**Directive**
Begin at the line containing "Generate a Blender" and stop at the line containing "from mathutils import Vector, Matrix"; copy those lines exactly, ends included, and nothing else.

* Start Materials provided *

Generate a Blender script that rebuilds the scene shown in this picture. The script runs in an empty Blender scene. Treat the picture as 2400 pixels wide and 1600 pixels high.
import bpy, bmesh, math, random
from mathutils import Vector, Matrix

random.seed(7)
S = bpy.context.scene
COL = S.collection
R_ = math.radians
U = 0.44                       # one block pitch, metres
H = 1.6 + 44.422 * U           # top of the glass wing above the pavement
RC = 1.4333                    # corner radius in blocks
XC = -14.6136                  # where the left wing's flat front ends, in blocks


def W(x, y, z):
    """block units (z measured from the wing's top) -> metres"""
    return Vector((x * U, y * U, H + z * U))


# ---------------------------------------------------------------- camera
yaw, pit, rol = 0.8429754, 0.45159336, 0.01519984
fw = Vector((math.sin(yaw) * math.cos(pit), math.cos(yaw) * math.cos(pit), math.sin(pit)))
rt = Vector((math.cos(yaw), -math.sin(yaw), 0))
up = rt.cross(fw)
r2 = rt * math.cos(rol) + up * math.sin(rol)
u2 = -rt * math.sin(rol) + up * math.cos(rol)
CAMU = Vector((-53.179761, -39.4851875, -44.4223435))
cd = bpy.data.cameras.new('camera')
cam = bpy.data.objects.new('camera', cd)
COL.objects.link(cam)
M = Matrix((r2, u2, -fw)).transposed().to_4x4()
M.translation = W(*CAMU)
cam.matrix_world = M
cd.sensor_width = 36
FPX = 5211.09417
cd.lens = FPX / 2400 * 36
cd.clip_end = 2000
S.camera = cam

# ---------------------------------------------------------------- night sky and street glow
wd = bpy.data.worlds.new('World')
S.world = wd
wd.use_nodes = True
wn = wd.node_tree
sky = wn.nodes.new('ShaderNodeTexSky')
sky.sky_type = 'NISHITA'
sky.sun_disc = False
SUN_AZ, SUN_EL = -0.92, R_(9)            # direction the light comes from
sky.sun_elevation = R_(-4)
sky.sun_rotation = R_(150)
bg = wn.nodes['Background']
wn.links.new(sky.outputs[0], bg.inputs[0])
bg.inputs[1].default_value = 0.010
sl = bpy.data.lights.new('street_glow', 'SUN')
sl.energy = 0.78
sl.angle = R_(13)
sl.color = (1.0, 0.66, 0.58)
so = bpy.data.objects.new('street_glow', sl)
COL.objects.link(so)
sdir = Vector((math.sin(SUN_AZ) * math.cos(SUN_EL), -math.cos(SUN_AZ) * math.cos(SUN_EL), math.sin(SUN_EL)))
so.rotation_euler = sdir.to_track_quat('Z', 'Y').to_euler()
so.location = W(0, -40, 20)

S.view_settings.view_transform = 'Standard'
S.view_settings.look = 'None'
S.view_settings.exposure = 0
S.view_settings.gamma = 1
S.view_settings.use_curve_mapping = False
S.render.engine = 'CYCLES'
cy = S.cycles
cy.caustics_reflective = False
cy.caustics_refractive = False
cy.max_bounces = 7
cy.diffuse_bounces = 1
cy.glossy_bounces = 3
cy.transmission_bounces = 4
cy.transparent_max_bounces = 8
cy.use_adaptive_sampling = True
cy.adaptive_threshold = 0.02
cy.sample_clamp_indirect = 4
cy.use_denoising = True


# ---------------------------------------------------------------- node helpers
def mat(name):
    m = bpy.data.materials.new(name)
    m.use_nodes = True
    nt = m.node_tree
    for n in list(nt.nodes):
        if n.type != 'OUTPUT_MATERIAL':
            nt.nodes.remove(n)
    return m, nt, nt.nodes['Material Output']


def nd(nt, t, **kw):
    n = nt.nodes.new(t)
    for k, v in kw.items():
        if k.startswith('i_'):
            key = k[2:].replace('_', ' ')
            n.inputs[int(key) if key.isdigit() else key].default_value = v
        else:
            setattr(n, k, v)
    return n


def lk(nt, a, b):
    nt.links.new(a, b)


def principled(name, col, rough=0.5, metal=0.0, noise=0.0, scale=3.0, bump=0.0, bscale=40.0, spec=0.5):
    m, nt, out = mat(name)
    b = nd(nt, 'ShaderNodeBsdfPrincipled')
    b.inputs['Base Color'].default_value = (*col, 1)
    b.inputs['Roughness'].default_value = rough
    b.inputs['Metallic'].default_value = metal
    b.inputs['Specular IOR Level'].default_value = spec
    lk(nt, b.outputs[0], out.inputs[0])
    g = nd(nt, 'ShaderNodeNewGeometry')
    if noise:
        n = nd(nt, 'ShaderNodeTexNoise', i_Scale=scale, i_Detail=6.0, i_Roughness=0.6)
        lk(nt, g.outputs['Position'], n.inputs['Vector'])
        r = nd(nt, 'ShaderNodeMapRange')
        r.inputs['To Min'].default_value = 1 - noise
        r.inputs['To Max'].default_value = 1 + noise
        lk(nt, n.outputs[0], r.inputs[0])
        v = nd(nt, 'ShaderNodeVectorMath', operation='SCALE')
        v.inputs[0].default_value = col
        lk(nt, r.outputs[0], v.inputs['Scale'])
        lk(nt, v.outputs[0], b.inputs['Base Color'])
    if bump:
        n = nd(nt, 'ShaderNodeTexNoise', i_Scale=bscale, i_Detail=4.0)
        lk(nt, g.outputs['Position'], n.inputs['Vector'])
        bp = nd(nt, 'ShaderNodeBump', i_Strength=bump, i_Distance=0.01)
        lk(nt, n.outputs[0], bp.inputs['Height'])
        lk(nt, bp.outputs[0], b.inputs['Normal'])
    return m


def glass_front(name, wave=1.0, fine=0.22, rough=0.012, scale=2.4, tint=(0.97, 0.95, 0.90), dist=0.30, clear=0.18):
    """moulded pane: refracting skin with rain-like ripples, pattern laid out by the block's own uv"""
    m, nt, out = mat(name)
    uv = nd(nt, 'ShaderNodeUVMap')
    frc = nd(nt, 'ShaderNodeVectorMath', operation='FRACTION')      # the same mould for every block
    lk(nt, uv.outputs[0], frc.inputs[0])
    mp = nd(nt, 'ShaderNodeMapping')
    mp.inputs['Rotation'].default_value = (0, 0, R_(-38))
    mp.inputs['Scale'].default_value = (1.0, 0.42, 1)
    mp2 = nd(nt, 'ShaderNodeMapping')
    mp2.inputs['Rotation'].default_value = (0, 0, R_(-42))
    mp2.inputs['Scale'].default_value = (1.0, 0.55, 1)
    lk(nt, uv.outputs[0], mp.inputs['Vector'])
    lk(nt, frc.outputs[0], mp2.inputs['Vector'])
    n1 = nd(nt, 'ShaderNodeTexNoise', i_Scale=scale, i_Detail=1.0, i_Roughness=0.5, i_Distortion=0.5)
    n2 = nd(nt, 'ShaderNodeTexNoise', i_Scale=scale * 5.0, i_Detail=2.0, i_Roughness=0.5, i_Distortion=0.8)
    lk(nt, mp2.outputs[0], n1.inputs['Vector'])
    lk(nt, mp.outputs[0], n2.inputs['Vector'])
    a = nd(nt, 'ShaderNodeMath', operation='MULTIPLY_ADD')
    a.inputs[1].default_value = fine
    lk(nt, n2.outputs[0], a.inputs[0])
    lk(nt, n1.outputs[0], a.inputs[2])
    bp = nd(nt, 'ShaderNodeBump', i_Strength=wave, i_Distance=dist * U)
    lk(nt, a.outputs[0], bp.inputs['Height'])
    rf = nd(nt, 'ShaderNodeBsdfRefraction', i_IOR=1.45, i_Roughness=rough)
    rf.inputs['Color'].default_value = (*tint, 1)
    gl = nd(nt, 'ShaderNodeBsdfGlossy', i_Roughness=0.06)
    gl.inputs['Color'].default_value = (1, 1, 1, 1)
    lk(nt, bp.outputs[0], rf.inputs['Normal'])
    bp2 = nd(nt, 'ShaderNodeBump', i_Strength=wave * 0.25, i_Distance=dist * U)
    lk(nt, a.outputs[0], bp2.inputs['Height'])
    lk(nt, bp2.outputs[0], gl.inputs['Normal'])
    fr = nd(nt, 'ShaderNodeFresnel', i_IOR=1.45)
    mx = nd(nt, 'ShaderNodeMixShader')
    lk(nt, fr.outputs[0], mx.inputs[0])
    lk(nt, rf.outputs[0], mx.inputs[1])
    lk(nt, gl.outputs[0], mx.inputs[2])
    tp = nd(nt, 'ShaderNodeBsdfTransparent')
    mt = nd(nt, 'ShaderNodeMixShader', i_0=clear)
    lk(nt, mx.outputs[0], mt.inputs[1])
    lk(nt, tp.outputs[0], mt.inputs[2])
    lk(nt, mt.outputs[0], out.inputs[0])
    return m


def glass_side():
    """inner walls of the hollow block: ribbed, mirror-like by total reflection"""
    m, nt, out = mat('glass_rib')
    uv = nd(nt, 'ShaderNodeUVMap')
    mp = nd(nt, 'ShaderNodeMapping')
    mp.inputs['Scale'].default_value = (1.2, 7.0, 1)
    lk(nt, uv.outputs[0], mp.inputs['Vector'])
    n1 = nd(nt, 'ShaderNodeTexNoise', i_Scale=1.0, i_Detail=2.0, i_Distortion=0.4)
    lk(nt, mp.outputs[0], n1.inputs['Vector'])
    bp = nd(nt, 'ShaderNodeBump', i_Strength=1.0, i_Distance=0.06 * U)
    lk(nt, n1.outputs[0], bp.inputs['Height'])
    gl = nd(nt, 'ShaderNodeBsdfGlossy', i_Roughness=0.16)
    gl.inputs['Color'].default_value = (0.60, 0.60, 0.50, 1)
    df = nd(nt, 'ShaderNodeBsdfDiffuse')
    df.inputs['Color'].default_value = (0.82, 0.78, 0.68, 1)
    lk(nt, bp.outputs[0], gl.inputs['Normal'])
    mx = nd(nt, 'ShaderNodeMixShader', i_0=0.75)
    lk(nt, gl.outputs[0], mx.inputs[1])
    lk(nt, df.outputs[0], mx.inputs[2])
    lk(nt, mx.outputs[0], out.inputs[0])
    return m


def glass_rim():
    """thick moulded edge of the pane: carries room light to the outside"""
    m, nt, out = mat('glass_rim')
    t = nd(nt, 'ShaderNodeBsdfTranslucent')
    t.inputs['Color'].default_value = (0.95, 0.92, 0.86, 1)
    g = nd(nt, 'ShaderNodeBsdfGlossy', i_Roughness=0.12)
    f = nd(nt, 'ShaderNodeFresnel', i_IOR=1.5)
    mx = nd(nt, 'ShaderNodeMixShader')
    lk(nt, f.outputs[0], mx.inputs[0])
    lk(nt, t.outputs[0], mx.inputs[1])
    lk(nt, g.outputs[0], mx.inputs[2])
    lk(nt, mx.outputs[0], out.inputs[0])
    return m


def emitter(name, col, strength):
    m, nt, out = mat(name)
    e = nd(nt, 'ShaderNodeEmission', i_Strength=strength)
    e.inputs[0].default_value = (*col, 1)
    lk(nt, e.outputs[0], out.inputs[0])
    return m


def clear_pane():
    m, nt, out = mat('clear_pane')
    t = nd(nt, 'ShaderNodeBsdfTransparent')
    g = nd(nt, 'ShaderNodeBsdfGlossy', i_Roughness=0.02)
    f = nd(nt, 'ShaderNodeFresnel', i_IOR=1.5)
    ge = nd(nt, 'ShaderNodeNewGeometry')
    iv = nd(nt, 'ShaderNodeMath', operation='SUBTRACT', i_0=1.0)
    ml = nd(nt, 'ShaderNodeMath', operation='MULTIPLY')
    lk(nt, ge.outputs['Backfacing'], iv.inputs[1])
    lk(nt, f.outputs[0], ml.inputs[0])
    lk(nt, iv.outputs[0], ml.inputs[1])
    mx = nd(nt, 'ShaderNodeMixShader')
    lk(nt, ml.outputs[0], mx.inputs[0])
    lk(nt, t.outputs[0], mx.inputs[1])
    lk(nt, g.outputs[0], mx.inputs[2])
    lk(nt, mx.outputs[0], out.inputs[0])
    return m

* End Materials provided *
* Start Materials provided *

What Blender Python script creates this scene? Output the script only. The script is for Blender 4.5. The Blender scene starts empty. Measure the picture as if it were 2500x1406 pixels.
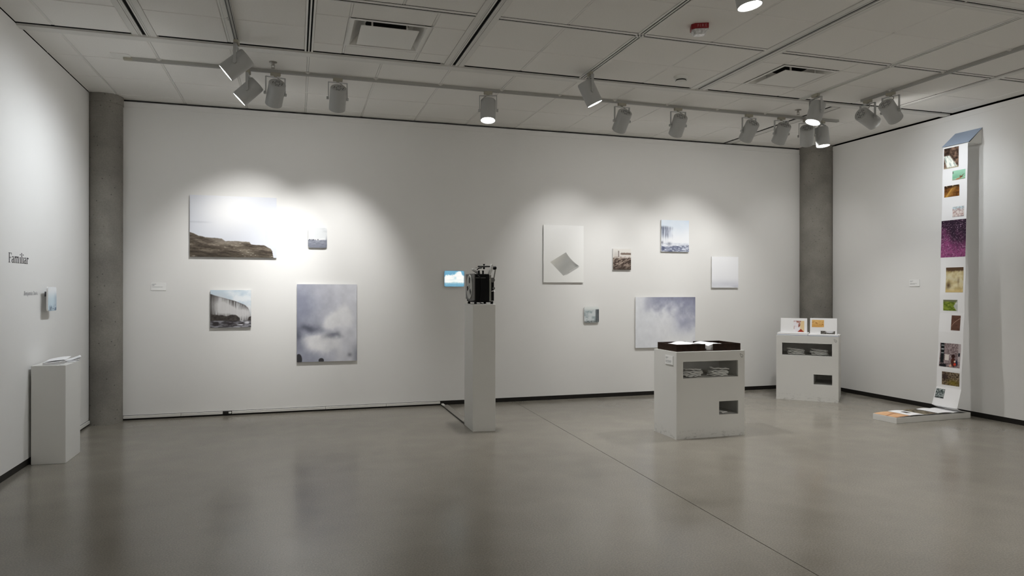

* End Materials provided *

**Expected answer**
Generate a Blender script that rebuilds the scene shown in this picture. The script runs in an empty Blender scene. Treat the picture as 2400 pixels wide and 1600 pixels high.
import bpy, bmesh, math, random
from mathutils import Vector, Matrix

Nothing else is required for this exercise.